Log tutmamaları ise mümkün. Zor bir şey değil.
Fakat burada Turbo VPN'den bahsediyorsunuz. Çok da prestijli bir hizmet değil. Arayüzünden bile veri sömürdüğünü hissediyorum.
Yani yukarıda dediklerim hâlâ geçerli. Ama dünyanın farklı farklı yerlerine hizmet veren bu sistemler durduk yere ücretsiz olmaz. Düşünsenize, başarılı bir VPN hizmeti yaptınız, serverlar dizdiniz ancak 1 kuruş geliriniz yok. Devam eder mi bu hizmet? Elbette hayır.
Geliriniz ya veri satma olur, ya da abonelikle. Burada da iki ihtimal kalıyor. Turbo VPN ya veri satarak ve abonelikle para kazanıyor. Yahut sunucu maliyetine ve ücretsiz kullanacak kullanıcı sayısını öngörerek buna göre bir abonelik fiyatı belirlemiştir, veri satmayarak, yalnızca abonelik gelirinden gelen parayla ücretsiz kullananların zararını absorbe ediyordur.
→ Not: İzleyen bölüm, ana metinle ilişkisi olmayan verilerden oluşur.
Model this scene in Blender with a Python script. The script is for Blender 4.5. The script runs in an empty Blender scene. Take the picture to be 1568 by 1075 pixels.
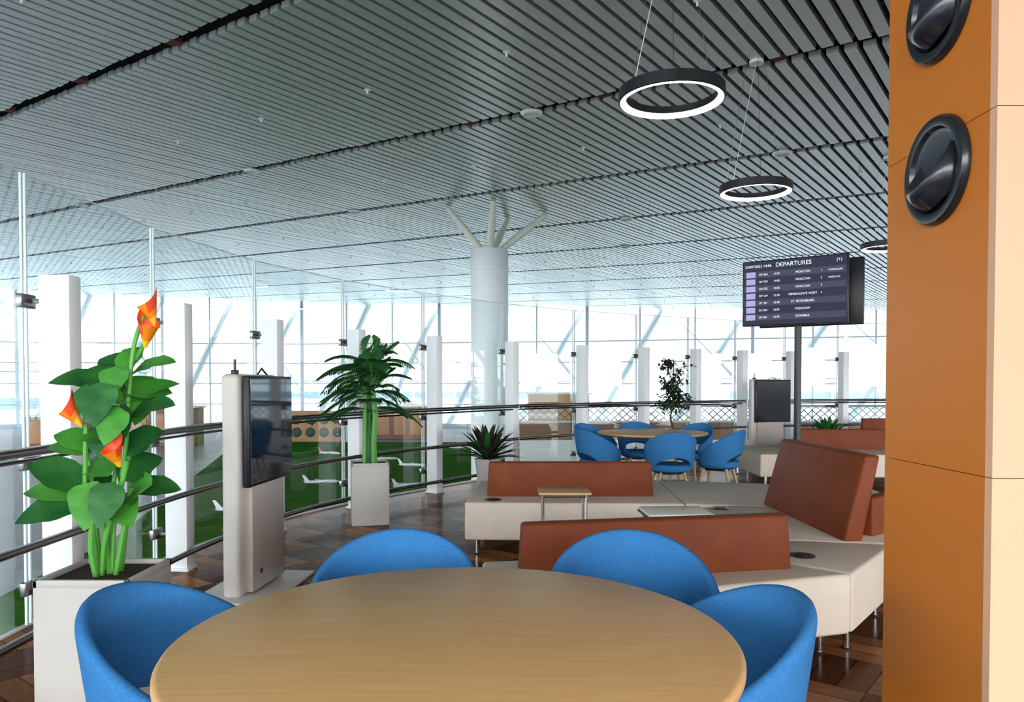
import bpy, bmesh, math, random
from mathutils import Vector, Matrix
random.seed(7)
R=math.radians
scene=bpy.context.scene
try:
    scene.view_settings.view_transform='Standard'
    scene.view_settings.look='None'
    scene.view_settings.exposure=.60
    scene.view_settings.gamma=.93
except Exception: pass

# ---------------------------------------------------------------- materials
def mat(name,col,rough=.5,metal=0,emit=None,estr=0,noise=None,bump=None,coat=0,spec=None):
    m=bpy.data.materials.new(name); m.use_nodes=True
    nt=m.node_tree; b=nt.nodes['Principled BSDF']
    b.inputs['Base Color'].default_value=(*col,1)
    b.inputs['Roughness'].default_value=rough
    b.inputs['Metallic'].default_value=metal
    if coat: b.inputs['Coat Weight'].default_value=coat
    if spec is not None: b.inputs['Specular IOR Level'].default_value=spec
    if emit: 
        b.inputs['Emission Color'].default_value=(*emit,1); b.inputs['Emission Strength'].default_value=estr
    tc=nt.nodes.new('ShaderNodeTexCoord')
    if noise:
        sc,col2,stretch=noise
        mp=nt.nodes.new('ShaderNodeMapping'); mp.inputs['Scale'].default_value=stretch
        n=nt.nodes.new('ShaderNodeTexNoise'); n.inputs['Scale'].default_value=sc; n.inputs['Detail'].default_value=5
        r=nt.nodes.new('ShaderNodeMix'); r.data_type='RGBA'
        r.inputs[6].default_value=(*col,1); r.inputs[7].default_value=(*col2,1)
        nt.links.new(tc.outputs['Object'],mp.inputs[0]); nt.links.new(mp.outputs[0],n.inputs['Vector'])
        cr=nt.nodes.new('ShaderNodeMapRange'); cr.inputs[1].default_value=.35; cr.inputs[2].default_value=.65
        nt.links.new(n.outputs[0],cr.inputs[0]); nt.links.new(cr.outputs[0],r.inputs[0]); nt.links.new(r.outputs[2],b.inputs['Base Color'])
    if bump:
        n2=nt.nodes.new('ShaderNodeTexNoise'); n2.inputs['Scale'].default_value=bump[0]; n2.inputs['Detail'].default_value=3
        nt.links.new(tc.outputs['Object'],n2.inputs['Vector'])
        bp=nt.nodes.new('ShaderNodeBump'); bp.inputs['Strength'].default_value=bump[1]; bp.inputs['Distance'].default_value=.01
        nt.links.new(n2.outputs[0],bp.inputs['Height']); nt.links.new(bp.outputs[0],b.inputs['Normal'])
    return m
def glassmat(name,tint,k=1.7,base=0.0):
    m=bpy.data.materials.new(name); m.use_nodes=True; nt=m.node_tree
    for n in list(nt.nodes): nt.nodes.remove(n)
    o=nt.nodes.new('ShaderNodeOutputMaterial'); t=nt.nodes.new('ShaderNodeBsdfTransparent'); t.inputs[0].default_value=(*tint,1)
    g=nt.nodes.new('ShaderNodeBsdfGlossy'); g.inputs['Roughness'].default_value=0; g.inputs[0].default_value=(.95,1,1,1)
    f=nt.nodes.new('ShaderNodeFresnel'); f.inputs[0].default_value=1.5
    mu=nt.nodes.new('ShaderNodeMath'); mu.operation='MULTIPLY_ADD'; mu.inputs[1].default_value=k; mu.inputs[2].default_value=base; mu.use_clamp=True
    mx=nt.nodes.new('ShaderNodeMixShader')
    nt.links.new(f.outputs[0],mu.inputs[0]); nt.links.new(mu.outputs[0],mx.inputs[0]); nt.links.new(t.outputs[0],mx.inputs[1]); nt.links.new(g.outputs[0],mx.inputs[2]); nt.links.new(mx.outputs[0],o.inputs[0])
    return m
M={}
M['white']=mat('white_paint',(.93,.94,.95),.4)
M['colwhite']=mat('column_white',(.88,.91,.93),.35)
M['slat']=mat('slat_aluminium',(.72,.745,.74),.31,.5)
M['void']=mat('plenum_dark',(.04,.045,.045),.9)
M['carrier']=mat('carrier_steel',(.16,.13,.11),.6,.3)
M['rust']=mat('rust_bracket',(.16,.05,.035),.7)
M['steel']=mat('brushed_steel',(.25,.235,.235),.25,1)
M['chrome']=mat('chrome',(.75,.76,.78),.12,1)
M['black']=mat('black_plastic',(.012,.013,.016),.35)
M['blackgloss']=mat('black_gloss',(.016,.020,.027),.2,spec=.6)
M['screen']=mat('screen_glass',(.012,.018,.025),.04,spec=.9)
M['screendark']=mat('screen_off',(.010,.012,.014),.12,spec=.12)
M['blue']=mat('blue_felt',(.040,.175,.39),1.0,noise=(140,(.054,.21,.45),(1,1,1)),bump=(400,.25),spec=.1)
M['legwood']=mat('leg_wood',(.55,.36,.18),.45)
M['table']=mat('oak_top',(.75,.475,.205),.40,noise=(4,(.69,.42,.17),(1,16,16)),spec=.3)
M['tableedge']=mat('oak_edge',(.60,.38,.18),.4)
M['leather']=mat('rust_leather',(.225,.056,.017),.5,noise=(5,(.19,.045,.014),(1,1,1)),bump=(120,.06),spec=.2)
M['beige']=mat('beige_leather',(.73,.63,.52),.5,noise=(4,(.68,.58,.48),(1,1,1)),bump=(140,.05),spec=.3)
M['seam']=mat('seam_dark',(.30,.20,.12),.8)
M['planter']=mat('planter_grey',(.56,.53,.49),.5,noise=(3,(.52,.49,.45),(1,1,1)))
M['soil']=mat('soil',(.05,.03,.02),.95,bump=(60,.9))
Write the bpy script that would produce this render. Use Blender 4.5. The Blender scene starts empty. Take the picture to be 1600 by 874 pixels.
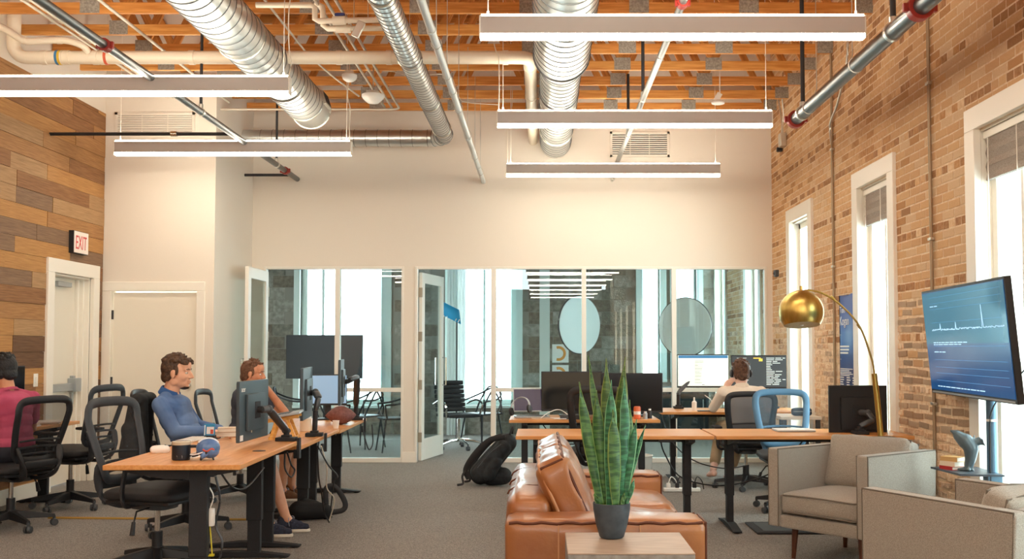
import bpy, bmesh, math, random
from mathutils import Vector as V, Matrix as M, noise as N
random.seed(7)
PI = math.pi
SC = bpy.context.scene
COL = SC.collection

# ---------------------------------------------------------------- camera, sky, exposure
PITCH = math.radians(2.54)
cam_d = bpy.data.cameras.new('camera')
cam = bpy.data.objects.new('camera', cam_d); COL.objects.link(cam)
cam.location = (0, 0, 1.4); cam.rotation_euler = (PI/2 + PITCH, 0, 0)
cam_d.sensor_fit = 'HORIZONTAL'; cam_d.sensor_width = 36; cam_d.lens = 36
cam_d.shift_x = -45/1600; cam_d.shift_y = 37/1600; cam_d.clip_start = .05
SC.camera = cam
W = bpy.data.worlds.new('sky'); SC.world = W; W.use_nodes = True
bg = W.node_tree.nodes['Background']
bg.inputs[0].default_value = (.86, .97, 1, 1); bg.inputs[1].default_value = 8.0
SC.view_settings.view_transform = 'Standard'; SC.view_settings.look = 'None'
SC.view_settings.gamma = 1; SC.view_settings.exposure = 0.50; SC.view_settings.use_curve_mapping = False
SC.cycles.use_denoising = True
SC.cycles.max_bounces = 10; SC.cycles.diffuse_bounces = 5; SC.cycles.transparent_max_bounces = 24
SC.cycles.sample_clamp_indirect = 6
LAMP = 26.0        # radiance of the linear lamps
WARM = (1, .89, .72)

def P(px, py, Y):
    "point of the photograph's pixel at depth Y"
    d = V((0, math.cos(PITCH), math.sin(PITCH))) + V((1, 0, 0))*((px-845)/1600) + V((0, -math.sin(PITCH), math.cos(PITCH)))*((474-py)/1600)
    return V((0, 0, 1.4)) + d*(Y/d.y)

# ---------------------------------------------------------------- materials
def lin(h):
    if isinstance(h, str):
        c = [int(h[i:i+2], 16)/255 for i in (0, 2, 4)]
        c = [x/12.92 if x <= .04045 else ((x+.055)/1.055)**2.4 for x in c]
    else: c = list(h)
    return (*c[:3], 1)
MATS = {}
def mat(name, col, rough=.6, metal=0, col2=None, scale=20, bump=0, bscale=None, stretch=None, spec=.5, emit=None, detail=5, wave=False, contrast=(.35, .65), sheen=0, coat=0, alpha=1):
    m = bpy.data.materials.new(name); m.use_nodes = True; MATS[name] = m
    nt = m.node_tree; b = nt.nodes['Principled BSDF']
    b.inputs['Base Color'].default_value = lin(col); b.inputs['Roughness'].default_value = rough
    b.inputs['Metallic'].default_value = metal; b.inputs['Specular IOR Level'].default_value = spec
    if sheen: b.inputs['Sheen Weight'].default_value = sheen
    if coat: b.inputs['Coat Weight'].default_value = coat; b.inputs['Coat Roughness'].default_value = .15
    if alpha < 1: b.inputs['Alpha'].default_value = alpha
    if emit is not None:
        b.inputs['Emission Color'].default_value = lin(emit[0]); b.inputs['Emission Strength'].default_value = emit[1]
    def tex(sc):
        tc = nt.nodes.new('ShaderNodeTexCoord'); mp = nt.nodes.new('ShaderNodeMapping')
        nt.links.new(tc.outputs['Object'], mp.inputs[0])
        if stretch: mp.inputs['Scale'].default_value = stretch
        oi = nt.nodes.new('ShaderNodeObjectInfo')
        ml = nt.nodes.new('ShaderNodeMath'); ml.operation = 'MULTIPLY'; ml.inputs[1].default_value = 37
        nt.links.new(oi.outputs['Random'], ml.inputs[0]); nt.links.new(ml.outputs[0], mp.inputs['Location'])
        t = nt.nodes.new('ShaderNodeTexNoise'); t.inputs['Scale'].default_value = sc; t.inputs['Detail'].default_value = detail
        nt.links.new(mp.outputs[0], t.inputs['Vector'])
        return t
    if col2:
        t = tex(scale); r = nt.nodes.new('ShaderNodeValToRGB')
        r.color_ramp.elements[0].position, r.color_ramp.elements[1].position = contrast
        r.color_ramp.elements[0].color = lin(col); r.color_ramp.elements[1].color = lin(col2)
        nt.links.new(t.outputs['Fac'], r.inputs[0]); nt.links.new(r.outputs[0], b.inputs['Base Color'])
    if bump:
        t = tex(bscale or scale); bp = nt.nodes.new('ShaderNodeBump'); bp.inputs['Strength'].default_value = bump
        bp.inputs['Distance'].default_value = .01
        nt.links.new(t.outputs['Fac'], bp.inputs['Height']); nt.links.new(bp.outputs[0], b.inputs['Normal'])
    return m
def emis(name, col, s):
    m = bpy.data.materials.new(name); m.use_nodes = True; nt = m.node_tree
    nt.nodes.remove(nt.nodes['Principled BSDF']); e = nt.nodes.new('ShaderNodeEmission')
    e.inputs[0].default_value = lin(col); e.inputs[1].default_value = s
    nt.links.new(e.outputs[0], nt.nodes['Material Output'].inputs[0]); return m
def glassm(name, tint, refl=.0, rough=0):
    m = bpy.data.materials.new(name); m.use_nodes = True; nt = m.node_tree
    nt.nodes.remove(nt.nodes['Principled BSDF'])
    t = nt.nodes.new('ShaderNodeBsdfTransparent'); t.inputs[0].default_value = lin(tint)
    g = nt.nodes.new('ShaderNodeBsdfGlossy'); g.inputs['Roughness'].default_value = rough
    fr = nt.nodes.new('ShaderNodeFresnel'); ge = nt.nodes.new('ShaderNodeNewGeometry'); mr = nt.nodes.new('ShaderNodeMapRange')
    mr.inputs['To Min'].default_value = 1.5; mr.inputs['To Max'].default_value = 1/1.5       # same fresnel on the entry and the exit face of the pane
    nt.links.new(ge.outputs['Backfacing'], mr.inputs['Value']); nt.links.new(mr.outputs[0], fr.inputs[0])
    ad = nt.nodes.new('ShaderNodeMath'); ad.inputs[1].default_value = refl; ad.use_clamp = True
    mx = nt.nodes.new('ShaderNodeMixShader'); nt.links.new(fr.outputs[0], ad.inputs[0]); nt.links.new(ad.outputs[0], mx.inputs[0])
    nt.links.new(t.outputs[0], mx.inputs[1]); nt.links.new(g.outputs[0], mx.inputs[2])
    nt.links.new(mx.outputs[0], nt.nodes['Material Output'].inputs[0]); return m
def meshm(name, col, opa):
    m = bpy.data.materials.new(name); m.use_nodes = True; nt = m.node_tree; b = nt.nodes['Principled BSDF']
    b.inputs['Base Color'].default_value = lin(col); b.inputs['Roughness'].default_value = .8; b.inputs['Alpha'].default_value = opa
    return m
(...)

Tüm bunların dışında, internette güvenlik konusunda elbette dikkatli olmalıyız, güvenliğe dikkat etmeliyiz. Ama sizin bu bakış açınıza göre anladığım kadarıyla herkese düşmanmış gibi bakıyorsunuz. İnternet o kadar güvensiz değil. Keza IP'nin o kadar önemi de yok. Madem güvenlik konusunda tedbirli olmak istiyorsunuz, o vakit evvel sistemin nasıl çalıştığını tam olarak, sonra da bundan nasıl korunmak gerektiğini öğrenmelisiniz. Sadece IP saklamaya çalışmakla ele bir şey geçmez.